• Dataset section:
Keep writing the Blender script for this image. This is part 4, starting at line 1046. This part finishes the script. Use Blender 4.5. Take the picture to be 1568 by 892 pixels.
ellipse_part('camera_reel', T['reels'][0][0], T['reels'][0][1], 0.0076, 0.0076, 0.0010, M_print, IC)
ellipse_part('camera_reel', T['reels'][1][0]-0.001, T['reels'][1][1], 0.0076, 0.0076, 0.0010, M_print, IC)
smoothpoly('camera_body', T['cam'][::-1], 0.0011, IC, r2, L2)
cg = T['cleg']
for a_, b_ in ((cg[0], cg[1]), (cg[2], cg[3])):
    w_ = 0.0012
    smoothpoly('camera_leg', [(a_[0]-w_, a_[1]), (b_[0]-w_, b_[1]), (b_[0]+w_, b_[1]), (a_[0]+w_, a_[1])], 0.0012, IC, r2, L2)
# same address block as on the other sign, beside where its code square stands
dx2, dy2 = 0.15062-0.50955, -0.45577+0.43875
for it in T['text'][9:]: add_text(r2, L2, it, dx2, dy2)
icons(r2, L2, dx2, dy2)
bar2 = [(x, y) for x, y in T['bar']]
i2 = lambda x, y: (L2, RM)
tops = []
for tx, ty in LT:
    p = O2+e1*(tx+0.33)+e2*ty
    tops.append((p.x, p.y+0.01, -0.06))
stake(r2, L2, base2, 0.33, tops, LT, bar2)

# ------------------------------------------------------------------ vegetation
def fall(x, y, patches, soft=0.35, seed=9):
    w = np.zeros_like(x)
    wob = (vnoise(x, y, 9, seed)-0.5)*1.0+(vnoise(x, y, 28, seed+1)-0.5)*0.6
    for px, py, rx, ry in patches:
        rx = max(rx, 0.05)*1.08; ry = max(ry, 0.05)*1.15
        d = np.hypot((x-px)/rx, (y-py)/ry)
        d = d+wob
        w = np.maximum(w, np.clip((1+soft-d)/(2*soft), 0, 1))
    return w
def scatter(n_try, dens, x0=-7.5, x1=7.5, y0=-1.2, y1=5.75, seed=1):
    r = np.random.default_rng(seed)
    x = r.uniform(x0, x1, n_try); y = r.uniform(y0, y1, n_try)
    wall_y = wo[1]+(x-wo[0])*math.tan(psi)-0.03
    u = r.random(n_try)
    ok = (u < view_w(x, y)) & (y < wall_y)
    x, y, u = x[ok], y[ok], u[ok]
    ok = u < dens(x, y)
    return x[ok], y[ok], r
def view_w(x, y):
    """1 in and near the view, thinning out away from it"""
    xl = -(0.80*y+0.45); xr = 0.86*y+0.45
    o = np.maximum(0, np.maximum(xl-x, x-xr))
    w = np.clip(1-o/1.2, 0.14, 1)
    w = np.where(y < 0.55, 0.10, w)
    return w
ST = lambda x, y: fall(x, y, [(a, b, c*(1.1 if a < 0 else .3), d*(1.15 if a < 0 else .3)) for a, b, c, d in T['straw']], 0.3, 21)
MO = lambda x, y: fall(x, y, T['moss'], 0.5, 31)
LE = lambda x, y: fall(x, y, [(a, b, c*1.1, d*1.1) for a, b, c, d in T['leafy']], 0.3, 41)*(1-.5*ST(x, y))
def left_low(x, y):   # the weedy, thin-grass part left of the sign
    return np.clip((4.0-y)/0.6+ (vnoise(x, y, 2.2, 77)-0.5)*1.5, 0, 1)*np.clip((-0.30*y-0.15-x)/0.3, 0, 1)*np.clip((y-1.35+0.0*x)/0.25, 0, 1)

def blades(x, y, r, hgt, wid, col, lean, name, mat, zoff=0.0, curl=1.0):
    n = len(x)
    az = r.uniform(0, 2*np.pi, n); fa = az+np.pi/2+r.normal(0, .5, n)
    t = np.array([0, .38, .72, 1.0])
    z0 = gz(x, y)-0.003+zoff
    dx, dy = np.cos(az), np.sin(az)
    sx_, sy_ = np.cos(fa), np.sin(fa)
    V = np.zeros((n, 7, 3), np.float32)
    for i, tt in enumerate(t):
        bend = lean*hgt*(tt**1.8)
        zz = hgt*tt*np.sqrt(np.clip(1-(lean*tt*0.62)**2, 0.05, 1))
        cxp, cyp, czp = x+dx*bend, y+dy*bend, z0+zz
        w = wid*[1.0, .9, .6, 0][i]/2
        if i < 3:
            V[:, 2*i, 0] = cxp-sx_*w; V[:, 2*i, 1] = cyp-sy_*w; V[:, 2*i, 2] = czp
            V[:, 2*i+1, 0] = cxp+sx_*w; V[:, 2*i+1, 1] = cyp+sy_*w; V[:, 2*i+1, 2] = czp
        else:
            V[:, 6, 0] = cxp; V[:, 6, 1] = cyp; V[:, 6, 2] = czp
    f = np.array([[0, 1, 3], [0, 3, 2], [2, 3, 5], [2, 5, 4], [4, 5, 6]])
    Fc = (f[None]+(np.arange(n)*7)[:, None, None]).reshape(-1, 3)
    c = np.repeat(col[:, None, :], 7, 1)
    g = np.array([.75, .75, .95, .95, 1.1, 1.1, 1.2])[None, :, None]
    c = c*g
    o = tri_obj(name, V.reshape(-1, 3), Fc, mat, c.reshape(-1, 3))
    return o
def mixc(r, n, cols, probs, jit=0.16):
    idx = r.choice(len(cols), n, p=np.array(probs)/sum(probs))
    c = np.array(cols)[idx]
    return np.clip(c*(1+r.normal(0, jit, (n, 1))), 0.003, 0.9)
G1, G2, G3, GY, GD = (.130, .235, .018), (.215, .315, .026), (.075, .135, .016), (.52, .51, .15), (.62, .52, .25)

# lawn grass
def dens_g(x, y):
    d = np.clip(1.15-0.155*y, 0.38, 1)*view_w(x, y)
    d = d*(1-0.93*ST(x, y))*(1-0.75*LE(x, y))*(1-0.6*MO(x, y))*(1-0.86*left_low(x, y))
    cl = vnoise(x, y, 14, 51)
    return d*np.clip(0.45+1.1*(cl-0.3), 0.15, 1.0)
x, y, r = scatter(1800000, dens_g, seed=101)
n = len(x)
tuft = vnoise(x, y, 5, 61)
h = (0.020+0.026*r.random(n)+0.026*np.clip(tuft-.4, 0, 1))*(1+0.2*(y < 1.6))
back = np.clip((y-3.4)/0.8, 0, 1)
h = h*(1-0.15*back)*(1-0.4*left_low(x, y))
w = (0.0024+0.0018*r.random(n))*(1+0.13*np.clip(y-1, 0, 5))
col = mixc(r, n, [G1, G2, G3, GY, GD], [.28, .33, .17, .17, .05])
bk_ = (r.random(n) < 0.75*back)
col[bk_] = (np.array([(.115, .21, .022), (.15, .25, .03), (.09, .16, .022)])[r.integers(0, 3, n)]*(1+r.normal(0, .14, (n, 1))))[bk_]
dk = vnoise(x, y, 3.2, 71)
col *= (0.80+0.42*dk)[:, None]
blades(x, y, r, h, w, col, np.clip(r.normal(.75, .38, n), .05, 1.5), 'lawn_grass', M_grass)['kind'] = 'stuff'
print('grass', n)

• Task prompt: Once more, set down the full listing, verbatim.

• Exercise output:
Keep writing the Blender script for this image. This is part 4, starting at line 1046. This part finishes the script. Use Blender 4.5. Take the picture to be 1568 by 892 pixels.
ellipse_part('camera_reel', T['reels'][0][0], T['reels'][0][1], 0.0076, 0.0076, 0.0010, M_print, IC)
ellipse_part('camera_reel', T['reels'][1][0]-0.001, T['reels'][1][1], 0.0076, 0.0076, 0.0010, M_print, IC)
smoothpoly('camera_body', T['cam'][::-1], 0.0011, IC, r2, L2)
cg = T['cleg']
for a_, b_ in ((cg[0], cg[1]), (cg[2], cg[3])):
    w_ = 0.0012
    smoothpoly('camera_leg', [(a_[0]-w_, a_[1]), (b_[0]-w_, b_[1]), (b_[0]+w_, b_[1]), (a_[0]+w_, a_[1])], 0.0012, IC, r2, L2)
# same address block as on the other sign, beside where its code square stands
dx2, dy2 = 0.15062-0.50955, -0.45577+0.43875
for it in T['text'][9:]: add_text(r2, L2, it, dx2, dy2)
icons(r2, L2, dx2, dy2)
bar2 = [(x, y) for x, y in T['bar']]
i2 = lambda x, y: (L2, RM)
tops = []
for tx, ty in LT:
    p = O2+e1*(tx+0.33)+e2*ty
    tops.append((p.x, p.y+0.01, -0.06))
stake(r2, L2, base2, 0.33, tops, LT, bar2)

# ------------------------------------------------------------------ vegetation
def fall(x, y, patches, soft=0.35, seed=9):
    w = np.zeros_like(x)
    wob = (vnoise(x, y, 9, seed)-0.5)*1.0+(vnoise(x, y, 28, seed+1)-0.5)*0.6
    for px, py, rx, ry in patches:
        rx = max(rx, 0.05)*1.08; ry = max(ry, 0.05)*1.15
        d = np.hypot((x-px)/rx, (y-py)/ry)
        d = d+wob
        w = np.maximum(w, np.clip((1+soft-d)/(2*soft), 0, 1))
    return w
def scatter(n_try, dens, x0=-7.5, x1=7.5, y0=-1.2, y1=5.75, seed=1):
    r = np.random.default_rng(seed)
    x = r.uniform(x0, x1, n_try); y = r.uniform(y0, y1, n_try)
    wall_y = wo[1]+(x-wo[0])*math.tan(psi)-0.03
    u = r.random(n_try)
    ok = (u < view_w(x, y)) & (y < wall_y)
    x, y, u = x[ok], y[ok], u[ok]
    ok = u < dens(x, y)
    return x[ok], y[ok], r
def view_w(x, y):
    """1 in and near the view, thinning out away from it"""
    xl = -(0.80*y+0.45); xr = 0.86*y+0.45
    o = np.maximum(0, np.maximum(xl-x, x-xr))
    w = np.clip(1-o/1.2, 0.14, 1)
    w = np.where(y < 0.55, 0.10, w)
    return w
ST = lambda x, y: fall(x, y, [(a, b, c*(1.1 if a < 0 else .3), d*(1.15 if a < 0 else .3)) for a, b, c, d in T['straw']], 0.3, 21)
MO = lambda x, y: fall(x, y, T['moss'], 0.5, 31)
LE = lambda x, y: fall(x, y, [(a, b, c*1.1, d*1.1) for a, b, c, d in T['leafy']], 0.3, 41)*(1-.5*ST(x, y))
def left_low(x, y):   # the weedy, thin-grass part left of the sign
    return np.clip((4.0-y)/0.6+ (vnoise(x, y, 2.2, 77)-0.5)*1.5, 0, 1)*np.clip((-0.30*y-0.15-x)/0.3, 0, 1)*np.clip((y-1.35+0.0*x)/0.25, 0, 1)

def blades(x, y, r, hgt, wid, col, lean, name, mat, zoff=0.0, curl=1.0):
    n = len(x)
    az = r.uniform(0, 2*np.pi, n); fa = az+np.pi/2+r.normal(0, .5, n)
    t = np.array([0, .38, .72, 1.0])
    z0 = gz(x, y)-0.003+zoff
    dx, dy = np.cos(az), np.sin(az)
    sx_, sy_ = np.cos(fa), np.sin(fa)
    V = np.zeros((n, 7, 3), np.float32)
    for i, tt in enumerate(t):
        bend = lean*hgt*(tt**1.8)
        zz = hgt*tt*np.sqrt(np.clip(1-(lean*tt*0.62)**2, 0.05, 1))
        cxp, cyp, czp = x+dx*bend, y+dy*bend, z0+zz
        w = wid*[1.0, .9, .6, 0][i]/2
        if i < 3:
            V[:, 2*i, 0] = cxp-sx_*w; V[:, 2*i, 1] = cyp-sy_*w; V[:, 2*i, 2] = czp
            V[:, 2*i+1, 0] = cxp+sx_*w; V[:, 2*i+1, 1] = cyp+sy_*w; V[:, 2*i+1, 2] = czp
        else:
            V[:, 6, 0] = cxp; V[:, 6, 1] = cyp; V[:, 6, 2] = czp
    f = np.array([[0, 1, 3], [0, 3, 2], [2, 3, 5], [2, 5, 4], [4, 5, 6]])
    Fc = (f[None]+(np.arange(n)*7)[:, None, None]).reshape(-1, 3)
    c = np.repeat(col[:, None, :], 7, 1)
    g = np.array([.75, .75, .95, .95, 1.1, 1.1, 1.2])[None, :, None]
    c = c*g
    o = tri_obj(name, V.reshape(-1, 3), Fc, mat, c.reshape(-1, 3))
    return o
def mixc(r, n, cols, probs, jit=0.16):
    idx = r.choice(len(cols), n, p=np.array(probs)/sum(probs))
    c = np.array(cols)[idx]
    return np.clip(c*(1+r.normal(0, jit, (n, 1))), 0.003, 0.9)
G1, G2, G3, GY, GD = (.130, .235, .018), (.215, .315, .026), (.075, .135, .016), (.52, .51, .15), (.62, .52, .25)

# lawn grass
def dens_g(x, y):
    d = np.clip(1.15-0.155*y, 0.38, 1)*view_w(x, y)
    d = d*(1-0.93*ST(x, y))*(1-0.75*LE(x, y))*(1-0.6*MO(x, y))*(1-0.86*left_low(x, y))
    cl = vnoise(x, y, 14, 51)
    return d*np.clip(0.45+1.1*(cl-0.3), 0.15, 1.0)
x, y, r = scatter(1800000, dens_g, seed=101)
n = len(x)
tuft = vnoise(x, y, 5, 61)
h = (0.020+0.026*r.random(n)+0.026*np.clip(tuft-.4, 0, 1))*(1+0.2*(y < 1.6))
back = np.clip((y-3.4)/0.8, 0, 1)
h = h*(1-0.15*back)*(1-0.4*left_low(x, y))
w = (0.0024+0.0018*r.random(n))*(1+0.13*np.clip(y-1, 0, 5))
col = mixc(r, n, [G1, G2, G3, GY, GD], [.28, .33, .17, .17, .05])
bk_ = (r.random(n) < 0.75*back)
col[bk_] = (np.array([(.115, .21, .022), (.15, .25, .03), (.09, .16, .022)])[r.integers(0, 3, n)]*(1+r.normal(0, .14, (n, 1))))[bk_]
dk = vnoise(x, y, 3.2, 71)
col *= (0.80+0.42*dk)[:, None]
blades(x, y, r, h, w, col, np.clip(r.normal(.75, .38, n), .05, 1.5), 'lawn_grass', M_grass)['kind'] = 'stuff'
print('grass', n)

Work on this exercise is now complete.